**What the task requires:**
Word for word, restate the lines from the start of the data below through the line containing "polished aluminium spacer')".

**Information supplied:**
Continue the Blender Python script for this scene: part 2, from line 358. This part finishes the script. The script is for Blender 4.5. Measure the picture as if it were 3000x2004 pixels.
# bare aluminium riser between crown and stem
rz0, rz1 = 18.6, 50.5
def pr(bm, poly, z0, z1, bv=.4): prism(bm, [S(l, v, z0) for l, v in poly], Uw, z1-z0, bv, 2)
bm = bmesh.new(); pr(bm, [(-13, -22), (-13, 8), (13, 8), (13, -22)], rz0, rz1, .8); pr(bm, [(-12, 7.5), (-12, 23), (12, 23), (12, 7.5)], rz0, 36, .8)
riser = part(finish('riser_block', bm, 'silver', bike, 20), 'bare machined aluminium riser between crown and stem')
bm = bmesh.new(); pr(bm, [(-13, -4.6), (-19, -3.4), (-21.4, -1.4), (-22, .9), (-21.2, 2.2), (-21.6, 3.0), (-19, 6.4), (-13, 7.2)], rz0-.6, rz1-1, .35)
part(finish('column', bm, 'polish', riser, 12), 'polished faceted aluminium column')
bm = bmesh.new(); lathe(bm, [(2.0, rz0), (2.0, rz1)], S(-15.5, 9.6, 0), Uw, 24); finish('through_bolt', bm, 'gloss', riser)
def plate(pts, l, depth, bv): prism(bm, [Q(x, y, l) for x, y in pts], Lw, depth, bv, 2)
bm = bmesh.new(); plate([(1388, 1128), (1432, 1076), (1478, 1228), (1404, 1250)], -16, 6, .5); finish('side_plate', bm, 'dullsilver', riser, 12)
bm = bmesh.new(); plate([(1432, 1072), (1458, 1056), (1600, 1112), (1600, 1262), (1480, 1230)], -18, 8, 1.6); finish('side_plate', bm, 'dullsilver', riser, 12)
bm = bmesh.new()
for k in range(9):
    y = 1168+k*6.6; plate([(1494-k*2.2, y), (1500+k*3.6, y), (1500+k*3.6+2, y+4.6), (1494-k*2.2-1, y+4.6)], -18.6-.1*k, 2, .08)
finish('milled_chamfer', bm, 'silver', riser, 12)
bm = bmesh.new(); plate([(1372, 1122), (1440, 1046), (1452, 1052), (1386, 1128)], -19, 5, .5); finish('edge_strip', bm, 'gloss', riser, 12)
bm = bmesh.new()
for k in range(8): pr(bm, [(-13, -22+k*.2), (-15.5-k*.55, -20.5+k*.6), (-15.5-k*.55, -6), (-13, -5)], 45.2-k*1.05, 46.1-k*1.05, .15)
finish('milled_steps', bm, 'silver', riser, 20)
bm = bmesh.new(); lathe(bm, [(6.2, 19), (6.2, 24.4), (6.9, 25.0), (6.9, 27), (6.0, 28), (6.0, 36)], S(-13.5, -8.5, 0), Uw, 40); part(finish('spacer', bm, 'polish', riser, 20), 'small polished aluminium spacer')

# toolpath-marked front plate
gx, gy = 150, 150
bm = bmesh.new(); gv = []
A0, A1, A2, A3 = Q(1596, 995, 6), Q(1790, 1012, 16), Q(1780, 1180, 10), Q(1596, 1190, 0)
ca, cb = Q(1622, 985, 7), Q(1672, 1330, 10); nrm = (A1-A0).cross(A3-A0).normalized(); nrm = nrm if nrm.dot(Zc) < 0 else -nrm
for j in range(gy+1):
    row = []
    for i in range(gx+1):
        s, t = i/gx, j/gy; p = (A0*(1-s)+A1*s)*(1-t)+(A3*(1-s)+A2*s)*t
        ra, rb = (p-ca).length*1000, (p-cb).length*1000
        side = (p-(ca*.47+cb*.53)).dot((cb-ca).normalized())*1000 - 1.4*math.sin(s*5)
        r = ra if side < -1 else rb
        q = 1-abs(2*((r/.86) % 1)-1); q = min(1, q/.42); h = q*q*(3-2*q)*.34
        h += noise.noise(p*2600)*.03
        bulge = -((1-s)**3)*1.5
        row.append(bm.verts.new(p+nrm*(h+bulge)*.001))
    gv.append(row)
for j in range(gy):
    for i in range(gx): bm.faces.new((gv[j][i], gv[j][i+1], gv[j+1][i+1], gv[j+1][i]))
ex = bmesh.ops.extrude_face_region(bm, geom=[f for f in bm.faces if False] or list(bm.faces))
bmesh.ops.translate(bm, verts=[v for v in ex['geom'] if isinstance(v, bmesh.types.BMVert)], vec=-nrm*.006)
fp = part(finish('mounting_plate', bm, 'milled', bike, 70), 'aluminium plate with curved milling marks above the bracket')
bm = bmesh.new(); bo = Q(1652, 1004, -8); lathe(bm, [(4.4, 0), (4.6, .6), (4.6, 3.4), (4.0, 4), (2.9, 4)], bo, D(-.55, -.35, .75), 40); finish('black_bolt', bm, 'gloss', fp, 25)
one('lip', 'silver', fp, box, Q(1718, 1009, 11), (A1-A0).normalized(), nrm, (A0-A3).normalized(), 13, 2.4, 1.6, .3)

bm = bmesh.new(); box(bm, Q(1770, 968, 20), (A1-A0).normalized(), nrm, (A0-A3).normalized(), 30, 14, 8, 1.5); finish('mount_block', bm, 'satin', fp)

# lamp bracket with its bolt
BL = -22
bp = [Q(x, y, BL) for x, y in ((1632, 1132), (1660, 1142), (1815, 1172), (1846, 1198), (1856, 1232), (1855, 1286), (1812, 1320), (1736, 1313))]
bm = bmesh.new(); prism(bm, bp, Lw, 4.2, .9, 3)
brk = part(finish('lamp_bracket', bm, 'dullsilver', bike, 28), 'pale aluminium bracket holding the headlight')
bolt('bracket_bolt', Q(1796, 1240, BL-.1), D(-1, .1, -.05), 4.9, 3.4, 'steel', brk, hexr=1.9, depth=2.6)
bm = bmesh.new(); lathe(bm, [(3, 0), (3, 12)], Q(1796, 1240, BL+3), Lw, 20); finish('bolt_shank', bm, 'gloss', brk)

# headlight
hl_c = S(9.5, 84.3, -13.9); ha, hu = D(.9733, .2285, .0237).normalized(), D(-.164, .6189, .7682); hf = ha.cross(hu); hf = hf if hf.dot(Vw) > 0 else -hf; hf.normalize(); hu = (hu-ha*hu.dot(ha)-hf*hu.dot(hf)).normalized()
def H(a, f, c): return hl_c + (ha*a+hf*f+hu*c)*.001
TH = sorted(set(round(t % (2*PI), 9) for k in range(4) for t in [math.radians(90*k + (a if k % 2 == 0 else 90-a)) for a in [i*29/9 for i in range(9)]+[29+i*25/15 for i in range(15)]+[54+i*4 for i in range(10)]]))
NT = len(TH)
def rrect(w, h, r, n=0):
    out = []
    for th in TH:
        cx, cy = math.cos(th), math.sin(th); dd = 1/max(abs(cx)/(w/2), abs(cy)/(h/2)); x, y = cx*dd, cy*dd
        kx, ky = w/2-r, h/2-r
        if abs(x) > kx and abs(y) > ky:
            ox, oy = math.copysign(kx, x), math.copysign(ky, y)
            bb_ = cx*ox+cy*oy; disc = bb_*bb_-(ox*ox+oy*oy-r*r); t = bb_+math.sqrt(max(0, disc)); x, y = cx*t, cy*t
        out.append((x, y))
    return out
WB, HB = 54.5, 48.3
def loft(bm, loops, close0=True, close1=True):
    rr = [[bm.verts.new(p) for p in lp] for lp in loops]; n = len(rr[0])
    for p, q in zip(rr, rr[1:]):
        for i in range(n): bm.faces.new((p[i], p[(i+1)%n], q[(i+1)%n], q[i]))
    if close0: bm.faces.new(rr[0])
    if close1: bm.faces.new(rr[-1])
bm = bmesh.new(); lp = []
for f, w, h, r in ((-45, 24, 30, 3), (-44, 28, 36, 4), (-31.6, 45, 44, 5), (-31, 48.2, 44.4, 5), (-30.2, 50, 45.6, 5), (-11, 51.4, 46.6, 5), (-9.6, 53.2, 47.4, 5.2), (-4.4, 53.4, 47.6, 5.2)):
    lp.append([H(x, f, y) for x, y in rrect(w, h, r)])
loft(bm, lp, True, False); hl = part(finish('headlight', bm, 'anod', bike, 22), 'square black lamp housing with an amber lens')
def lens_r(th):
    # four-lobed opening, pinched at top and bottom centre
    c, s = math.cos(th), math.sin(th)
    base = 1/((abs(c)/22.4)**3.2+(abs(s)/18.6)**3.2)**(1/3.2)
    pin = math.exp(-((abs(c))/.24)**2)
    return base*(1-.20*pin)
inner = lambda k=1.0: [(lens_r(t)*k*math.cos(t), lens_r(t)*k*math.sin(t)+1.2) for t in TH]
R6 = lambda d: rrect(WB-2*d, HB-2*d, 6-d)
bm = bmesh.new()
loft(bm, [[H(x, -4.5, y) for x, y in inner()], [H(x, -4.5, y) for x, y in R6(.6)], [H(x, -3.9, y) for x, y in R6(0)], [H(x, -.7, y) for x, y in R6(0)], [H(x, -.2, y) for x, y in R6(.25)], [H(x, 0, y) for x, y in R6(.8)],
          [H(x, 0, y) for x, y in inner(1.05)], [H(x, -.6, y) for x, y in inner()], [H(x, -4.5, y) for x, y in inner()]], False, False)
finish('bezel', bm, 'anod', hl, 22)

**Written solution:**
Continue the Blender Python script for this scene: part 2, from line 358. This part finishes the script. The script is for Blender 4.5. Measure the picture as if it were 3000x2004 pixels.
# bare aluminium riser between crown and stem
rz0, rz1 = 18.6, 50.5
def pr(bm, poly, z0, z1, bv=.4): prism(bm, [S(l, v, z0) for l, v in poly], Uw, z1-z0, bv, 2)
bm = bmesh.new(); pr(bm, [(-13, -22), (-13, 8), (13, 8), (13, -22)], rz0, rz1, .8); pr(bm, [(-12, 7.5), (-12, 23), (12, 23), (12, 7.5)], rz0, 36, .8)
riser = part(finish('riser_block', bm, 'silver', bike, 20), 'bare machined aluminium riser between crown and stem')
bm = bmesh.new(); pr(bm, [(-13, -4.6), (-19, -3.4), (-21.4, -1.4), (-22, .9), (-21.2, 2.2), (-21.6, 3.0), (-19, 6.4), (-13, 7.2)], rz0-.6, rz1-1, .35)
part(finish('column', bm, 'polish', riser, 12), 'polished faceted aluminium column')
bm = bmesh.new(); lathe(bm, [(2.0, rz0), (2.0, rz1)], S(-15.5, 9.6, 0), Uw, 24); finish('through_bolt', bm, 'gloss', riser)
def plate(pts, l, depth, bv): prism(bm, [Q(x, y, l) for x, y in pts], Lw, depth, bv, 2)
bm = bmesh.new(); plate([(1388, 1128), (1432, 1076), (1478, 1228), (1404, 1250)], -16, 6, .5); finish('side_plate', bm, 'dullsilver', riser, 12)
bm = bmesh.new(); plate([(1432, 1072), (1458, 1056), (1600, 1112), (1600, 1262), (1480, 1230)], -18, 8, 1.6); finish('side_plate', bm, 'dullsilver', riser, 12)
bm = bmesh.new()
for k in range(9):
    y = 1168+k*6.6; plate([(1494-k*2.2, y), (1500+k*3.6, y), (1500+k*3.6+2, y+4.6), (1494-k*2.2-1, y+4.6)], -18.6-.1*k, 2, .08)
finish('milled_chamfer', bm, 'silver', riser, 12)
bm = bmesh.new(); plate([(1372, 1122), (1440, 1046), (1452, 1052), (1386, 1128)], -19, 5, .5); finish('edge_strip', bm, 'gloss', riser, 12)
bm = bmesh.new()
for k in range(8): pr(bm, [(-13, -22+k*.2), (-15.5-k*.55, -20.5+k*.6), (-15.5-k*.55, -6), (-13, -5)], 45.2-k*1.05, 46.1-k*1.05, .15)
finish('milled_steps', bm, 'silver', riser, 20)
bm = bmesh.new(); lathe(bm, [(6.2, 19), (6.2, 24.4), (6.9, 25.0), (6.9, 27), (6.0, 28), (6.0, 36)], S(-13.5, -8.5, 0), Uw, 40); part(finish('spacer', bm, 'polish', riser, 20), 'small polished aluminium spacer')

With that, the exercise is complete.